TASK INSTRUCTIONS →
Print the lines of the data, starting with the first, up to and including the line where "so.location = (60, 20, 40)" appears.

++++++++

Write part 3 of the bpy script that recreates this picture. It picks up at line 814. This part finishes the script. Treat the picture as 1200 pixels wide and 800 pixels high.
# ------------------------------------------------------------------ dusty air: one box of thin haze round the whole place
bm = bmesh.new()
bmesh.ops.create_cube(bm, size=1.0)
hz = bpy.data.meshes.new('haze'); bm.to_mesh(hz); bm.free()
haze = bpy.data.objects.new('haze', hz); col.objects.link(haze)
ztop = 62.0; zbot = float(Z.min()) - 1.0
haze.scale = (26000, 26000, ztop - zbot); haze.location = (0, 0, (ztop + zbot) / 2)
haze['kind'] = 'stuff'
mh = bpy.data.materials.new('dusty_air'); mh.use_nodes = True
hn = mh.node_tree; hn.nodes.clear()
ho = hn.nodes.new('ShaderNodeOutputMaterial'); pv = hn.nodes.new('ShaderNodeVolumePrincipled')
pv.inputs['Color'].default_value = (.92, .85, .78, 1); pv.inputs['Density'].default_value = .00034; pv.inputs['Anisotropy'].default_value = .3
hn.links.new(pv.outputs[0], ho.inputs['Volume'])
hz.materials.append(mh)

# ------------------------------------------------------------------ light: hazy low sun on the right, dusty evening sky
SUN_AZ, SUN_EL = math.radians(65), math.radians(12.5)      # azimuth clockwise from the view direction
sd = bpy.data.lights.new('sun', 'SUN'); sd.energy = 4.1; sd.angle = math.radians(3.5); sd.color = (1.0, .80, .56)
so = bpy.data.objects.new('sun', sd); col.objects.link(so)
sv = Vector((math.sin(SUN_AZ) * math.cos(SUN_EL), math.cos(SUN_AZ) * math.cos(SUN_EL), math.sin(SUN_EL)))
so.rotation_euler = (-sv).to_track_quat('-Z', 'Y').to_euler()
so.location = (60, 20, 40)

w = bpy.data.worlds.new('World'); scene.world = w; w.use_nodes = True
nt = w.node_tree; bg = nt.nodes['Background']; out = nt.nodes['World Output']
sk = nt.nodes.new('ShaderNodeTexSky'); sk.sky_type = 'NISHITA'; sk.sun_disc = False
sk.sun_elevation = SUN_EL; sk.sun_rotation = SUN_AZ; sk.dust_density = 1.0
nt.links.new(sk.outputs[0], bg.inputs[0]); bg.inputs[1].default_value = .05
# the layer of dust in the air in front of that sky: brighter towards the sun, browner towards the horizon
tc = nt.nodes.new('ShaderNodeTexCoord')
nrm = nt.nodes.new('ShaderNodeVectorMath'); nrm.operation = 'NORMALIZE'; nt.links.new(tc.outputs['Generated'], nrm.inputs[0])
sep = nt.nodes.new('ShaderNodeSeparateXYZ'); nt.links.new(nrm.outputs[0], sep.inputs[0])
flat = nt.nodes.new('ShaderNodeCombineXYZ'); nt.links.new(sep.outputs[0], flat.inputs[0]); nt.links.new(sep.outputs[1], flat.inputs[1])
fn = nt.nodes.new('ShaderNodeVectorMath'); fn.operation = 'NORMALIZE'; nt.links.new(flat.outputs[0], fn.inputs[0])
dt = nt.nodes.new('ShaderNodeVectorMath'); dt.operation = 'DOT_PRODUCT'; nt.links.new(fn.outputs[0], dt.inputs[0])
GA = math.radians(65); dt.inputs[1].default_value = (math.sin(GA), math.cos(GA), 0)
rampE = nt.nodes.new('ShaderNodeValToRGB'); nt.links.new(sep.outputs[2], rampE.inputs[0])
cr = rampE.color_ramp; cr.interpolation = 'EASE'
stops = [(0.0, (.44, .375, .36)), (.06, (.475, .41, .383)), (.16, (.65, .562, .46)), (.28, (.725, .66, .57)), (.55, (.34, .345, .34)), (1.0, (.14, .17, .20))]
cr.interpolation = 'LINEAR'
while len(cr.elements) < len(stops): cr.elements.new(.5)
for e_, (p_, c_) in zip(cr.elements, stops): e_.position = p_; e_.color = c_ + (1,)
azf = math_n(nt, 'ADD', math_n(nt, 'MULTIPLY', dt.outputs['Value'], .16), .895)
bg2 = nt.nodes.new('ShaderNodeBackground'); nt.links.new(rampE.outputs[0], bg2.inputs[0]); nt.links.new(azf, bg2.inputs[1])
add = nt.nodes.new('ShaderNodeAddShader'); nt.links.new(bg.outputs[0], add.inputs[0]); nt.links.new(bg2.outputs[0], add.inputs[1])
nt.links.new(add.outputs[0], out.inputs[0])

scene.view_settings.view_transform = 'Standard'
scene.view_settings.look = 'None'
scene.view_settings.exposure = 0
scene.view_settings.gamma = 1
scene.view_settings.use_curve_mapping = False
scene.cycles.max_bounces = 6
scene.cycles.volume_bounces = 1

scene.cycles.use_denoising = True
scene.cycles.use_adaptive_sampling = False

++++++++

ANSWER TO THE PROBLEM →
Write part 3 of the bpy script that recreates this picture. It picks up at line 814. This part finishes the script. Treat the picture as 1200 pixels wide and 800 pixels high.
# ------------------------------------------------------------------ dusty air: one box of thin haze round the whole place
bm = bmesh.new()
bmesh.ops.create_cube(bm, size=1.0)
hz = bpy.data.meshes.new('haze'); bm.to_mesh(hz); bm.free()
haze = bpy.data.objects.new('haze', hz); col.objects.link(haze)
ztop = 62.0; zbot = float(Z.min()) - 1.0
haze.scale = (26000, 26000, ztop - zbot); haze.location = (0, 0, (ztop + zbot) / 2)
haze['kind'] = 'stuff'
mh = bpy.data.materials.new('dusty_air'); mh.use_nodes = True
hn = mh.node_tree; hn.nodes.clear()
ho = hn.nodes.new('ShaderNodeOutputMaterial'); pv = hn.nodes.new('ShaderNodeVolumePrincipled')
pv.inputs['Color'].default_value = (.92, .85, .78, 1); pv.inputs['Density'].default_value = .00034; pv.inputs['Anisotropy'].default_value = .3
hn.links.new(pv.outputs[0], ho.inputs['Volume'])
hz.materials.append(mh)

# ------------------------------------------------------------------ light: hazy low sun on the right, dusty evening sky
SUN_AZ, SUN_EL = math.radians(65), math.radians(12.5)      # azimuth clockwise from the view direction
sd = bpy.data.lights.new('sun', 'SUN'); sd.energy = 4.1; sd.angle = math.radians(3.5); sd.color = (1.0, .80, .56)
so = bpy.data.objects.new('sun', sd); col.objects.link(so)
sv = Vector((math.sin(SUN_AZ) * math.cos(SUN_EL), math.cos(SUN_AZ) * math.cos(SUN_EL), math.sin(SUN_EL)))
so.rotation_euler = (-sv).to_track_quat('-Z', 'Y').to_euler()
so.location = (60, 20, 40)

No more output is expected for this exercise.